# Written instruction
Type out every line below exactly as it reads.

* * * * *

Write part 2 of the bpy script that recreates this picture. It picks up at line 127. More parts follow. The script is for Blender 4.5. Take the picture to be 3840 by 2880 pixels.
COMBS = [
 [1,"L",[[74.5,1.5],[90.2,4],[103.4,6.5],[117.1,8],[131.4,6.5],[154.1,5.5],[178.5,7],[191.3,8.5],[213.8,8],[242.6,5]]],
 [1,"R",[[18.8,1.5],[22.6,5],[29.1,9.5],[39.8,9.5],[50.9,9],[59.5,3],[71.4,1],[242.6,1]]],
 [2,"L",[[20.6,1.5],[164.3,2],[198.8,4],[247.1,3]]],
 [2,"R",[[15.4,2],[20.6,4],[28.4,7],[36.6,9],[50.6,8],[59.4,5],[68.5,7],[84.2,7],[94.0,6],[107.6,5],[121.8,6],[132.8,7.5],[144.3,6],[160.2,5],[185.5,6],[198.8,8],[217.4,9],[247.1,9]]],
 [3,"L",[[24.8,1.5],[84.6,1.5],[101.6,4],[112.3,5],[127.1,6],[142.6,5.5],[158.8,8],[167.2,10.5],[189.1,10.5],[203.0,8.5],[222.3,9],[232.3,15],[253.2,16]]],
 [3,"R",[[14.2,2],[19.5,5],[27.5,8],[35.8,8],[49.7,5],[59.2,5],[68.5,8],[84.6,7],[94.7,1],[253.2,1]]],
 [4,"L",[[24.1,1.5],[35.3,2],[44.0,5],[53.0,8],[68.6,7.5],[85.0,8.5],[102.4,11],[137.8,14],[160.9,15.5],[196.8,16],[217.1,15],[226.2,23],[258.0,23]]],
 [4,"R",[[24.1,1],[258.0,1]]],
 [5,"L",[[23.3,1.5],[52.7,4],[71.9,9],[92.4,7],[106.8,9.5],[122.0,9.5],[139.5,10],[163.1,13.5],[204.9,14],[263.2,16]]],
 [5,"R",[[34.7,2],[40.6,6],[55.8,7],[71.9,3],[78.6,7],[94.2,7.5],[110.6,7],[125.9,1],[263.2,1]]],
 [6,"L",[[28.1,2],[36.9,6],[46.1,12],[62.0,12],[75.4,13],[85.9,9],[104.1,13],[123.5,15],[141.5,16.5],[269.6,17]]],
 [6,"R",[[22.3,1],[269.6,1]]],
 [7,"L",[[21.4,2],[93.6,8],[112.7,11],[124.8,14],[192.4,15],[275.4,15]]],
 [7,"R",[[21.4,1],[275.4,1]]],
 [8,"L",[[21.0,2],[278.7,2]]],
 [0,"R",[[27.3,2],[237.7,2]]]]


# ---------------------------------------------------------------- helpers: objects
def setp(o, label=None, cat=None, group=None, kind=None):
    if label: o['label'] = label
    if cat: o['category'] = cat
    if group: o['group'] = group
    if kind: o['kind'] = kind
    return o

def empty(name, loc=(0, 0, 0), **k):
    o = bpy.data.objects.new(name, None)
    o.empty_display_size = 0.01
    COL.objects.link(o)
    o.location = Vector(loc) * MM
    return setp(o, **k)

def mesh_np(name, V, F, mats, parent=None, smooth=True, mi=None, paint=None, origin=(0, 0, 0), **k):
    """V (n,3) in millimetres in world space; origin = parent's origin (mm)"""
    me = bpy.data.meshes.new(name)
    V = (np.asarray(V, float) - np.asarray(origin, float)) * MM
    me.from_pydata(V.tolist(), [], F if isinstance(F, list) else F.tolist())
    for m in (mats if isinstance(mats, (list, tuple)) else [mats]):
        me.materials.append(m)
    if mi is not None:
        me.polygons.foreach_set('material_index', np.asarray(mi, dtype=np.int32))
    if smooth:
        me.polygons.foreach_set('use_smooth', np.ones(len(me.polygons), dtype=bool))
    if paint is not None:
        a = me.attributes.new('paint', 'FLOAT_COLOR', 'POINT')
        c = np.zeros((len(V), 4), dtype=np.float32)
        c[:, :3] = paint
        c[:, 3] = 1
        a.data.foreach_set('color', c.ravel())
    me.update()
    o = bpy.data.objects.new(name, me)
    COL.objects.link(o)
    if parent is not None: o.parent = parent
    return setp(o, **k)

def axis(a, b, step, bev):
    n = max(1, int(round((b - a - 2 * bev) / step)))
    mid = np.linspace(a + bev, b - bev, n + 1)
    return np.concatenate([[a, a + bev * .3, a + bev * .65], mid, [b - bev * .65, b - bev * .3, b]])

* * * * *

# Solution below
Write part 2 of the bpy script that recreates this picture. It picks up at line 127. More parts follow. The script is for Blender 4.5. Take the picture to be 3840 by 2880 pixels.
COMBS = [
 [1,"L",[[74.5,1.5],[90.2,4],[103.4,6.5],[117.1,8],[131.4,6.5],[154.1,5.5],[178.5,7],[191.3,8.5],[213.8,8],[242.6,5]]],
 [1,"R",[[18.8,1.5],[22.6,5],[29.1,9.5],[39.8,9.5],[50.9,9],[59.5,3],[71.4,1],[242.6,1]]],
 [2,"L",[[20.6,1.5],[164.3,2],[198.8,4],[247.1,3]]],
 [2,"R",[[15.4,2],[20.6,4],[28.4,7],[36.6,9],[50.6,8],[59.4,5],[68.5,7],[84.2,7],[94.0,6],[107.6,5],[121.8,6],[132.8,7.5],[144.3,6],[160.2,5],[185.5,6],[198.8,8],[217.4,9],[247.1,9]]],
 [3,"L",[[24.8,1.5],[84.6,1.5],[101.6,4],[112.3,5],[127.1,6],[142.6,5.5],[158.8,8],[167.2,10.5],[189.1,10.5],[203.0,8.5],[222.3,9],[232.3,15],[253.2,16]]],
 [3,"R",[[14.2,2],[19.5,5],[27.5,8],[35.8,8],[49.7,5],[59.2,5],[68.5,8],[84.6,7],[94.7,1],[253.2,1]]],
 [4,"L",[[24.1,1.5],[35.3,2],[44.0,5],[53.0,8],[68.6,7.5],[85.0,8.5],[102.4,11],[137.8,14],[160.9,15.5],[196.8,16],[217.1,15],[226.2,23],[258.0,23]]],
 [4,"R",[[24.1,1],[258.0,1]]],
 [5,"L",[[23.3,1.5],[52.7,4],[71.9,9],[92.4,7],[106.8,9.5],[122.0,9.5],[139.5,10],[163.1,13.5],[204.9,14],[263.2,16]]],
 [5,"R",[[34.7,2],[40.6,6],[55.8,7],[71.9,3],[78.6,7],[94.2,7.5],[110.6,7],[125.9,1],[263.2,1]]],
 [6,"L",[[28.1,2],[36.9,6],[46.1,12],[62.0,12],[75.4,13],[85.9,9],[104.1,13],[123.5,15],[141.5,16.5],[269.6,17]]],
 [6,"R",[[22.3,1],[269.6,1]]],
 [7,"L",[[21.4,2],[93.6,8],[112.7,11],[124.8,14],[192.4,15],[275.4,15]]],
 [7,"R",[[21.4,1],[275.4,1]]],
 [8,"L",[[21.0,2],[278.7,2]]],
 [0,"R",[[27.3,2],[237.7,2]]]]


# ---------------------------------------------------------------- helpers: objects
def setp(o, label=None, cat=None, group=None, kind=None):
    if label: o['label'] = label
    if cat: o['category'] = cat
    if group: o['group'] = group
    if kind: o['kind'] = kind
    return o

def empty(name, loc=(0, 0, 0), **k):
    o = bpy.data.objects.new(name, None)
    o.empty_display_size = 0.01
    COL.objects.link(o)
    o.location = Vector(loc) * MM
    return setp(o, **k)

def mesh_np(name, V, F, mats, parent=None, smooth=True, mi=None, paint=None, origin=(0, 0, 0), **k):
    """V (n,3) in millimetres in world space; origin = parent's origin (mm)"""
    me = bpy.data.meshes.new(name)
    V = (np.asarray(V, float) - np.asarray(origin, float)) * MM
    me.from_pydata(V.tolist(), [], F if isinstance(F, list) else F.tolist())
    for m in (mats if isinstance(mats, (list, tuple)) else [mats]):
        me.materials.append(m)
    if mi is not None:
        me.polygons.foreach_set('material_index', np.asarray(mi, dtype=np.int32))
    if smooth:
        me.polygons.foreach_set('use_smooth', np.ones(len(me.polygons), dtype=bool))
    if paint is not None:
        a = me.attributes.new('paint', 'FLOAT_COLOR', 'POINT')
        c = np.zeros((len(V), 4), dtype=np.float32)
        c[:, :3] = paint
        c[:, 3] = 1
        a.data.foreach_set('color', c.ravel())
    me.update()
    o = bpy.data.objects.new(name, me)
    COL.objects.link(o)
    if parent is not None: o.parent = parent
    return setp(o, **k)

def axis(a, b, step, bev):
    n = max(1, int(round((b - a - 2 * bev) / step)))
    mid = np.linspace(a + bev, b - bev, n + 1)
    return np.concatenate([[a, a + bev * .3, a + bev * .65], mid, [b - bev * .65, b - bev * .3, b]])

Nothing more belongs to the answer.